The rise of cloud and mobile computing is contributing to the shift, said Zhang, a view echoed by Charles Volkert, executive director of Robert Half International’s legal division.

Concerns about cybersecurity and compliance are getting more attention with the growing reliance on electronic data and cloud computing, Volkert told Big Law Business. “That’s where we’re seeing a lot of proactive work being done,” he said.

“As the landscape becomes more competitive, certainly coming out of the downturn, law firms are continuing to look for ways to differentiate themselves in the marketplace,” Volkert said. “One of those ways is having a very sound technology infrastructure, utilizing cloud computing and other innovative tools to support their clients.”
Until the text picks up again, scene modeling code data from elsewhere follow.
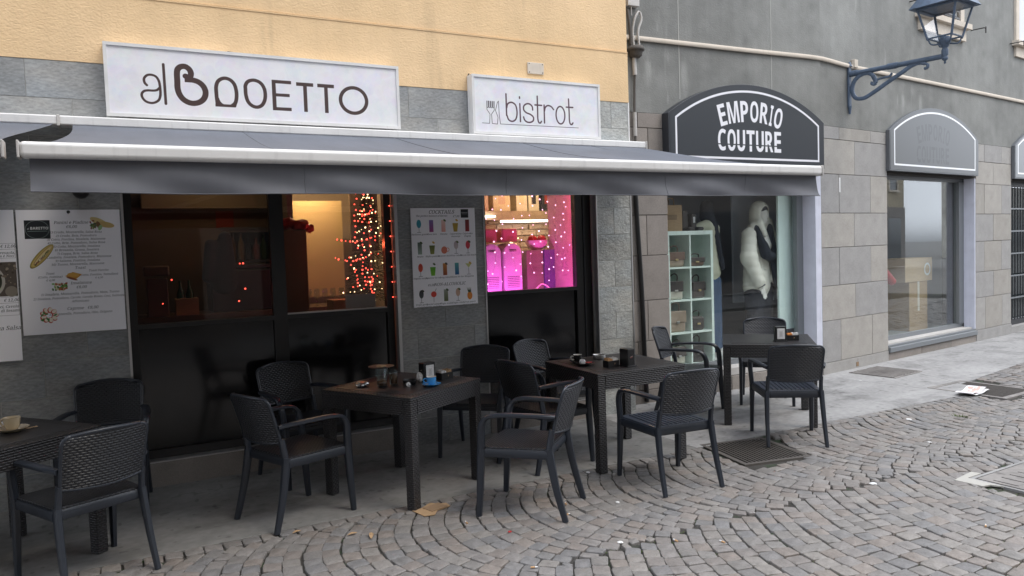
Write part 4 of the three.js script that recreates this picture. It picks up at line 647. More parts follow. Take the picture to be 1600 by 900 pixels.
// ---------------------------------------------------------------- things fixed to the walls
{
  const t = thing('cover_plate', 'small cream cover plate on the yellow stucco above the bistrot sign', 'cover plate', [3.545, 3.318, 0.005]);
  part(t, 'plate', rbx(-0.085, 0.085, -0.052, 0.052, 0, 0.014, 0.005), M.cream); for (const [x, y] of [[-0.07, -0.038], [0.07, -0.038], [-0.07, 0.038], [0.07, 0.038]]) part(t, 'screw', (() => { const g = new THREE.CylinderGeometry(0.005, 0.005, 0.004, 8); g.rotateX(Math.PI / 2); g.translate(x, y, 0.015); return g; })(), M.iron);
  const z = ZA + 0.04;
  solo('cable_trunking', 'long pale cable trunking running along the grey plaster wall under the lantern', 'cable trunking', [
    sweep([[4.62, 3.775, ZA + 0.018], [6.6, 3.797, ZA + 0.018], [7.4, 3.812, ZA + 0.018], [7.6, 3.81, ZA + 0.016], onB(3.2, 3.812, 0.018), onB(3.5, 3.797, 0.018), onB(3.8, 3.79, 0.018), onB(6, 3.797, 0.018), onB(13, 3.797, 0.018)], 0.032, 0.045, [0, 0, 1], 60, true)], M.cream);
  turnB(solo('trunking_box', 'small cream junction box on the trunking at the lantern bracket', 'junction box', rbx(-0.04, 0.04, -0.05, 0.05, 0.004, 0.05, 0.005), M.cream), 3.79, 3.83);
  const c = thing('junction_box', 'grey round junction box with looped cable at the corner of the two houses', 'junction box', [4.84, 3.64, z]);
  part(c, 'cap', lathe([[0, 0.05], [0.075, 0.045], [0.09, 0.02], [0.09, -0.0], [0.07, -0.005], [0.065, -0.05], [0.04, -0.07], [0, -0.07]], 20), M.ironRust);
  part(c, 'cable', [tube([[-0.02, 0.04, 0], [-0.03, 0.2, 0], [0.0, 0.34, 0.01], [0.05, 0.4, 0.01], [0.075, 0.33, 0.01], [0.03, 0.2, 0.01], [0.04, 0.05, 0.01]], 0.012, 30, 6)], M.dimWhite);
  part(c, 'wire', tube([[-0.04, 0.35, 0], [-0.045, 0.5, 0], [-0.035, 0.8, 0.0], [-0.05, 1.6, 0]], 0.006, 16, 5), M.dimWhite);
  const p = thing('conduit_pipe', 'weathered grey conduit running down beside the yellow house from the junction box', 'pipe', [0, 0, 0]);
  part(p, 'upper_pipe', rod([4.83, 3.4, z - 0.01], [4.825, 3.58, z - 0.01], 0.022), M.dimWhite); part(p, 'pipe', tube([[4.83, 3.42, z - 0.01], [4.82, 3.2, z - 0.012], [4.815, 2.95, z - 0.01], [4.82, 2.4, z - 0.01]], 0.013, 20, 7), M.ironRust); part(p, 'sleeve', rod([4.816, 2.78, z - 0.01], [4.816, 3.02, z - 0.01], 0.02), M.dimWhite); part(p, 'upper_run', tube([[4.79, 3.68, z - 0.01], [4.77, 3.9, z], [4.755, 4.05, z - 0.01]], 0.016, 10, 7), M.ironRust);
  solo('drainpipe', 'thin black downpipe leaning along the granite pier left of the shop window', 'pipe', sweep([[4.79, 2.5, ZA + 0.03], [4.815, 1.9, ZA + 0.03], [4.85, 1.2, ZA + 0.03], [4.87, 0.45, ZA + 0.03], [4.885, 0.02, ZA + 0.03]], 0.042, 0.04, [0, 0, 1], 24), M.black);
  solo('wall_box', 'pale grey square box at the top of the house corner', 'box', rbx(4.745, 4.89, 4.085, 4.5, ZA, ZA + 0.06, 0.006), M.dimWhite);
  turnB(solo('paper_strip', 'narrow white strip of paper stuck on the granite pier', 'sticker', bx(-0.016, 0.016, -0.09, 0.09, 0.002, 0.0036), M.napkin), 3.465, 2.32, 0);
  const cable = solo('loose_cable', 'short black cable lying on top of the long white sign', 'cable', tube([[0.86, 3.222, 0.03], [0.9, 3.212, 0.05], [1.05, 3.21, 0.06], [1.3, 3.21, 0.05]], 0.006, 20, 6), M.black); void cable;
  solo('dome_camera', 'small black dome fitting on the tiles under the awning edge', 'camera', [(() => { const g = new THREE.SphereGeometry(0.055, 18, 10, 0, 7, Math.PI / 2, Math.PI / 2); g.translate(-0.16, 2.17, 0.07); return g; })(), (() => { const g = new THREE.CylinderGeometry(0.06, 0.06, 0.03, 20); g.translate(-0.16, 2.185, 0.07); return g; })(), bx(-0.19, -0.13, 2.17, 2.2, 0.002, 0.05)], M.black);
}
{ // street lantern on its scrolled bracket
  const t = thing('street_lantern', 'blue painted iron street lantern on a scrolled wall bracket', 'street lamp', onB(3.68, 0, 0), GA);
  part(t, 'wall_plate', [rbx(-0.03, 0.03, 3.28, 3.8, 0.004, 0.03, 0.008), rod([0, 3.78, 0.03], [0, 3.84, 0.02], 0.03, 0.012), rod([0, 3.2, 0.02], [0, 3.3, 0.02], 0.012, 0.026)], M.lamp);
  part(t, 'arm', [rod([0, 3.69, 0.02], [0, 3.665, 1.13], 0.03), rod([0, 3.681, 0.5], [0, 3.678, 0.62], 0.037), rod([0, 3.692, 0.03], [0, 3.69, 0.12], 0.038)], M.lamp);
  const Z = (pts, w = 0.032, h = 0.046) => sweep(pts.map(([z, y]) => [0, y, z]), w, h, [1, 0, 0], 44);
  part(t, 'scroll', [Z([[0.36, 3.52], [0.33, 3.6], [0.27, 3.655], [0.17, 3.655], [0.08, 3.59], [0.055, 3.48], [0.1, 3.385], [0.2, 3.365], [0.32, 3.41], [0.5, 3.5], [0.68, 3.585], [0.78, 3.635], [0.87, 3.65], [0.93, 3.63]]), Z([[0.3, 3.63], [0.34, 3.555], [0.4, 3.56], [0.47, 3.565], [0.53, 3.57], [0.55, 3.6]], 0.022, 0.024), Z([[0.36, 3.52], [0.33, 3.505], [0.305, 3.52], [0.31, 3.545]], 0.03, 0.03), Z([[0.93, 3.63], [0.965, 3.605], [0.955, 3.575], [0.925, 3.57]], 0.03, 0.03), Z([[0.9, 3.645], [0.96, 3.66], [0.995, 3.69]], 0.02, 0.02)], M.lamp);
  part(t, 'finial', (() => { const g = lathe([[0, 0], [0.014, 0.012], [0.008, 0.03], [0.03, 0.05], [0.034, 0.07], [0.022, 0.085], [0.036, 0.1], [0.036, 0.16], [0.024, 0.175], [0.04, 0.19], [0.046, 0.215], [0.06, 0.23], [0.064, 0.27], [0.05, 0.3], [0, 0.31]], 18); g.translate(0, 3.575, 1.15); return g; })(), M.lamp);
  const y0 = 3.865, y1 = 4.2, b = 0.125, c = 0.205, sg = [[-1, -1], [1, -1], [1, 1], [-1, 1]];
  for (const [sx, sz] of sg) { part(t, 'bracket_leg', tube([[sx * 0.03, 3.8, 1.15 + sz * 0.03], [sx * 0.1, 3.8, 1.15 + sz * 0.1], [sx * b, y0, 1.15 + sz * b]], 0.009, 10, 6), M.lamp); part(t, 'post', sweep([[sx * b, y0 - 0.02, 1.15 + sz * b], [sx * c, y1, 1.15 + sz * c]], 0.024, 0.02, [sz, 0, -sx], 2, true), M.lamp); }
  const ring = (y, r, w) => sg.map((p, i) => { const q = sg[(i + 1) % 4]; return rod([p[0] * r, y, 1.15 + p[1] * r], [q[0] * r, y, 1.15 + q[1] * r], w); });
  part(t, 'base_ring', ring(y0, b, 0.01), M.lamp); part(t, 'top_ring', ring(y1 - 0.01, c, 0.014), M.lamp);
  const roof = (() => { const g = new THREE.CylinderGeometry(0.13, 0.38, 0.3, 4, 1, true); g.rotateY(Math.PI / 4); g.translate(0, y1 + 0.15, 1.15); const h = new THREE.CylinderGeometry(0.36, 0.375, 0.015, 4); h.rotateY(Math.PI / 4); h.translate(0, y1 + 0.004, 1.15); const k = new THREE.CylinderGeometry(0.02, 0.13, 0.16, 4); k.rotateY(Math.PI / 4); k.translate(0, y1 + 0.38, 1.15); return [uvm(g), uvm(h), uvm(k)]; })();
  part(t, 'roof', roof, M.lamp);
  for (let i = 0; i < 4; i++) { const p = sg[i], q = sg[(i + 1) % 4], g = new THREE.BufferGeometry(), k = 0.985, A = [p[0] * b * k, y0 + 0.012, 1.15 + p[1] * b * k], B = [q[0] * b * k, y0 + 0.012, 1.15 + q[1] * b * k], C = [q[0] * c * k, y1 - 0.025, 1.15 + q[1] * c * k], D = [p[0] * c * k, y1 - 0.025, 1.15 + p[1] * c * k]; g.setAttribute('position', new THREE.Float32BufferAttribute([A, B, C, A, C, D].flat(), 3)); g.computeVertexNormals(); part(t, 'pane', g, M.glass); }
}

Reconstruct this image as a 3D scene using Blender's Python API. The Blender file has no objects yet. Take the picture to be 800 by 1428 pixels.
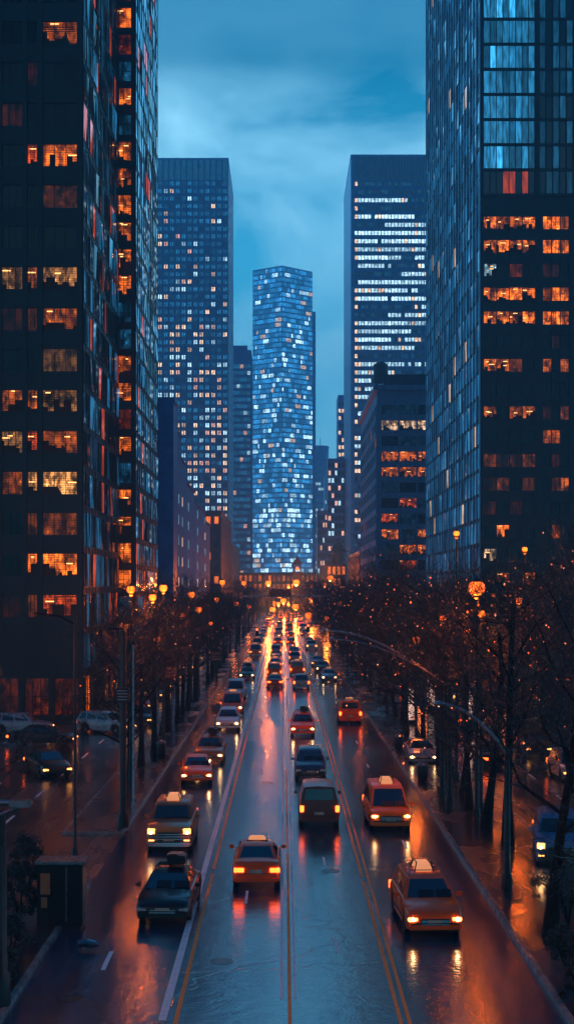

Akerman plans to expand its use of the technology to areas including records retention, said Tully and Sharer. The model is one that’s easily adaptable to other areas with regulatory requirements, they said.

Neota’s platform “gives us the building blocks” to design a product without knowing the coding behind it, Sharer said. “We can have a much greater role in the design of the interface” than would be possible with traditional software, he said.

“It’s been just a couple weeks since we launched, and the response has typically been along the lines of, ‘Not only is this a good idea in the application you’re making of it, but have you thought of these two or three or four other areas where a similar model would work?’” Sharer said.